Empathy tools are physical simulations and constraint-inducing artefacts that allow designers to experience, even imperfectly, the physical or perceptual limitations their users live with. Wearing gloves to simulate reduced dexterity, viewing a screen through a blurred lens to simulate low vision, or navigating a space in a wheelchair for a day — these experiences transfer visceral understanding to a design team in ways that no amount of data can replicate. They build the kind of embodied empathy that leads to genuinely inclusive design.

What It Is

Empathy tools include ageing simulation suits that add weight, joint restriction, and sensory impairment, vision simulation glasses that replicate conditions like cataracts or glaucoma, hearing impairment simulators, and constraint-inducing gloves or splints. They are used both for internal design team education and as provocations in stakeholder workshops to shift perspective and generate design insights that would otherwise remain abstract.

How to Run It

  1. Select the constraint most relevant to your user group — sensory, motor, cognitive, or environmental.
  2. Obtain or construct appropriate simulation tools; commercial simulation kits are available for many conditions.
  3. Ask participants to complete a realistic task using your product or service while wearing the simulation tool.
  4. Capture observations, emotional reactions, and specific moments of friction during the task.
  5. Debrief immediately: what was most surprising? What would you change?
  6. Use insights to generate design criteria and HMW questions for the next design phase.

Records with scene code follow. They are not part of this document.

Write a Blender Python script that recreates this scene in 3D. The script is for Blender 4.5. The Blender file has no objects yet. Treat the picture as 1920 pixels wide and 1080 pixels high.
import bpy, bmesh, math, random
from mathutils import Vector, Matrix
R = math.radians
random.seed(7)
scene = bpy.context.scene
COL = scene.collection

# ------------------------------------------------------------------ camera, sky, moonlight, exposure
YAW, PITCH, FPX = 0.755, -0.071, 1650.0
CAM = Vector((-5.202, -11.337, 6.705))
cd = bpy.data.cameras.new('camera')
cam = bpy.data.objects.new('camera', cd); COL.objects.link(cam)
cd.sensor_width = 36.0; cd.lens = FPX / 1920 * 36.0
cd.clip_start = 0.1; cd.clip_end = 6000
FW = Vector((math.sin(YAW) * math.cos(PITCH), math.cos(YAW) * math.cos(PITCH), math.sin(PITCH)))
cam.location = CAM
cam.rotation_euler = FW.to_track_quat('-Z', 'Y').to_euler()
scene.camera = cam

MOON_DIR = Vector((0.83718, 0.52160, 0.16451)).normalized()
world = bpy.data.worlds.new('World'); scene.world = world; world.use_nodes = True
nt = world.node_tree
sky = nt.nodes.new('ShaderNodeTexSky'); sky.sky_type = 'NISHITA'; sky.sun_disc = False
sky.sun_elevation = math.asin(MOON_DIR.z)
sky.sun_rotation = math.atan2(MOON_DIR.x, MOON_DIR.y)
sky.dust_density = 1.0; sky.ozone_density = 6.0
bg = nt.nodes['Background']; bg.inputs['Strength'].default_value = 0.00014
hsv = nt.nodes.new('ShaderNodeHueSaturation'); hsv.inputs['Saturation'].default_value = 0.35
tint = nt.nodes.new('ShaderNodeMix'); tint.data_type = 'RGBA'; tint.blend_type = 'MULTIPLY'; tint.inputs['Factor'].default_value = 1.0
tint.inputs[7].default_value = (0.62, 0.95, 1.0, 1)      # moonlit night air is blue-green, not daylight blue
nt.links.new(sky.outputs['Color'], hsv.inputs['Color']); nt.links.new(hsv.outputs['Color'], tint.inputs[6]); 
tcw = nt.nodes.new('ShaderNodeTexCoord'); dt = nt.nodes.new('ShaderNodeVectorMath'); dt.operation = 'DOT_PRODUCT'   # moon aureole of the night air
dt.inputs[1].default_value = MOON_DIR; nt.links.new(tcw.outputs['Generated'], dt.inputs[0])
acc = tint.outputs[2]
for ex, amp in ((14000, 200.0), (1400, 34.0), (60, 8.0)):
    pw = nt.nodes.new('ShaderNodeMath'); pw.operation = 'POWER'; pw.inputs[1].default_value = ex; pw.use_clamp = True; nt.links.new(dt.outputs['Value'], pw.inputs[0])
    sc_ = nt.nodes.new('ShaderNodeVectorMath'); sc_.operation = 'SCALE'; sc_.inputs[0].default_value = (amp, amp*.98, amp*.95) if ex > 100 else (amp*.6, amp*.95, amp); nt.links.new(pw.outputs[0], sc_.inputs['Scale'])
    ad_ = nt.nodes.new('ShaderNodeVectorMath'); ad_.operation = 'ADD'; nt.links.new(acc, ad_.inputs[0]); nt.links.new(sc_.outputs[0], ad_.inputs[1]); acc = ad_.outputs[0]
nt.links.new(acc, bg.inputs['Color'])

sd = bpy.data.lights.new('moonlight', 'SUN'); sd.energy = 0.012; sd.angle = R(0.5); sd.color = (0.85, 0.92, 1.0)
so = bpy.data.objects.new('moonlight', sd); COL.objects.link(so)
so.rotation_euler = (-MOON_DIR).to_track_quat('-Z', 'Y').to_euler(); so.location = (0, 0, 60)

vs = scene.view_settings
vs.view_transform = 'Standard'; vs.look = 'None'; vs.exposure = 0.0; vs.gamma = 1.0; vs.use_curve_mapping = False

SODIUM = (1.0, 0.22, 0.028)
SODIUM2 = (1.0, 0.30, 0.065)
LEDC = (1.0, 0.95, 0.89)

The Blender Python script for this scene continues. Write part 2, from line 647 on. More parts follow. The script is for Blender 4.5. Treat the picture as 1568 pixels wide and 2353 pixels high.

Five minutes in a simulation suit produces more empathy for a user's daily experience than five hours of reading a research report.

When to Use It

Empathy tools are most valuable during early project scoping, stakeholder education, and team onboarding. They are particularly effective in accessibility design, inclusive design for older adults, and any project where the design team's baseline experience diverges significantly from the target user's. Use them to complement — not replace — direct user research.

Tips for Success

  • Be explicit about the limitations of simulation: it is a provocation, not a faithful representation of a lived experience.
  • Always follow simulation with real conversations with the people who actually live with the constraint.
  • Focus simulation tasks on the most critical flows in your product, not generic activities.
  • Document the specific friction moments that arise during simulation as candidate design problems to investigate.